Data lines >>
>>>>

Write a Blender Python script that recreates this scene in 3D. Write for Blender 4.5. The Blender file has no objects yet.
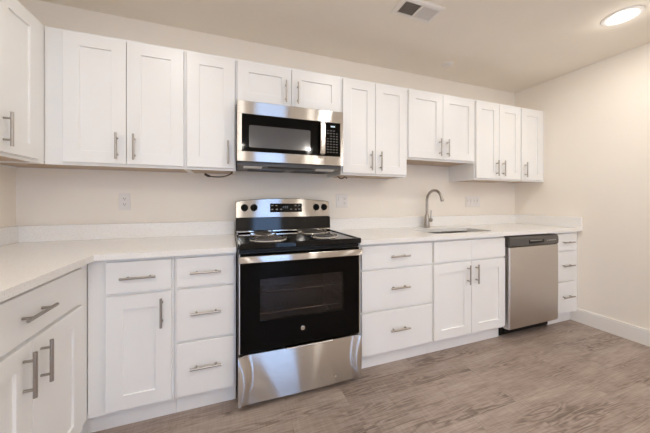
import bpy, bmesh, math
from mathutils import Vector, Matrix
PI = math.pi
sc = bpy.context.scene
COL = sc.collection

# ------------------------------------------------------------------ camera
cam_d = bpy.data.cameras.new('camera')
cam = bpy.data.objects.new('camera', cam_d); COL.objects.link(cam)
cam_d.sensor_width = 36; cam_d.lens = 266.8 / 650 * 36
cam_d.shift_y = -15.1 / 650; cam_d.clip_start = 0.05
cam.location = (-0.039, -2.21, 1.163)
cam.rotation_euler = (PI / 2, 0, -0.344)
sc.camera = cam
# ------------------------------------------------------------------ colour management
vs = sc.view_settings
vs.view_transform = 'Standard'; vs.look = 'None'; vs.gamma = 1; vs.use_curve_mapping = False
vs.exposure = 0.08
# ------------------------------------------------------------------ world: pale daylight outside the window
w = bpy.data.worlds.new('daylight'); sc.world = w; w.use_nodes = True
w.node_tree.nodes['Background'].inputs[0].default_value = (0.38, 0.60, 1.0, 1)
w.node_tree.nodes['Background'].inputs[1].default_value = 7.5
# ------------------------------------------------------------------ light levels
LAMP_W = 10.5
FILL_POINT_W = 5.0
LAMP_COL = (1.0, 0.955, 0.88)
LAMPS = [(2.51, -1.17, .52), (0.95, -1.17, .30), (-0.45, -1.17, .33), (2.51, -3.2, .85), (1.70, -2.3, .5), (-0.30, -3.0, .95), (1.78, -4.84, .8), (0.2, -4.84, .8)]  # only the first is in view; rear left lamps added to brighten that side
try:
    sc.cycles.use_denoising = True
    sc.cycles.max_bounces = 14; sc.cycles.diffuse_bounces = 8; sc.cycles.glossy_bounces = 6
    sc.cycles.transparent_max_bounces = 12
    sc.cycles.sample_clamp_indirect = 6
    sc.cycles.caustics_reflective = False; sc.cycles.caustics_refractive = False
except Exception:
    pass

# ------------------------------------------------------------------ dimensions (metres)
XL, XR, H = -1.289, 3.137, 2.44
YB = -5.3                      # wall behind the camera
CT = 0.908                     # worktop height
TW = (0.50, 1.32, 0.0, 2.08)   # glazed door in the rear wall: x0, x1, z0, z1

# ------------------------------------------------------------------ materials
def nt(name):
    m = bpy.data.materials.new(name); m.use_nodes = True
    n = m.node_tree; b = n.nodes['Principled BSDF']; return m, n, b
def mat(name, col, rough=0.5, metal=0.0, spec=0.5, coat=0.0, noise=0.0, nscale=40, bump=0.0, bscale=200, emit=None, es=1.0):
    m, n, b = nt(name)
    b.inputs['Base Color'].default_value = (*col, 1); b.inputs['Roughness'].default_value = rough
    b.inputs['Metallic'].default_value = metal; b.inputs['Specular IOR Level'].default_value = spec
    b.inputs['Coat Weight'].default_value = coat
    tc = n.nodes.new('ShaderNodeTexCoord')
    if noise:
        t = n.nodes.new('ShaderNodeTexNoise'); t.inputs['Scale'].default_value = nscale; t.inputs['Detail'].default_value = 4
        n.links.new(tc.outputs['Object'], t.inputs['Vector'])
        r = n.nodes.new('ShaderNodeMapRange'); r.inputs['From Min'].default_value = .3; r.inputs['From Max'].default_value = .7
        r.inputs['To Min'].default_value = 1 - noise; r.inputs['To Max'].default_value = 1 + noise
        n.links.new(t.outputs['Fac'], r.inputs['Value'])
        v = n.nodes.new('ShaderNodeVectorMath'); v.operation = 'SCALE'; v.inputs[0].default_value = col
        n.links.new(r.outputs['Result'], v.inputs['Scale']); n.links.new(v.outputs['Vector'], b.inputs['Base Color'])
    if bump:
        t = n.nodes.new('ShaderNodeTexNoise'); t.inputs['Scale'].default_value = bscale; t.inputs['Detail'].default_value = 3
        n.links.new(tc.outputs['Object'], t.inputs['Vector'])
        bp = n.nodes.new('ShaderNodeBump'); bp.inputs['Strength'].default_value = bump; bp.inputs['Distance'].default_value = .002
        n.links.new(t.outputs['Fac'], bp.inputs['Height']); n.links.new(bp.outputs['Normal'], b.inputs['Normal'])
    if emit:
        b.inputs['Emission Color'].default_value = (*emit, 1); b.inputs['Emission Strength'].default_value = es
    return m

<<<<

Return, unchanged, the lines from the first line of the material through the line that holds "COL = sc.collection", inclusive, omitting pictures.

Write a Blender Python script that recreates this scene in 3D. Write for Blender 4.5. The Blender file has no objects yet.
import bpy, bmesh, math
from mathutils import Vector, Matrix
PI = math.pi
sc = bpy.context.scene
COL = sc.collection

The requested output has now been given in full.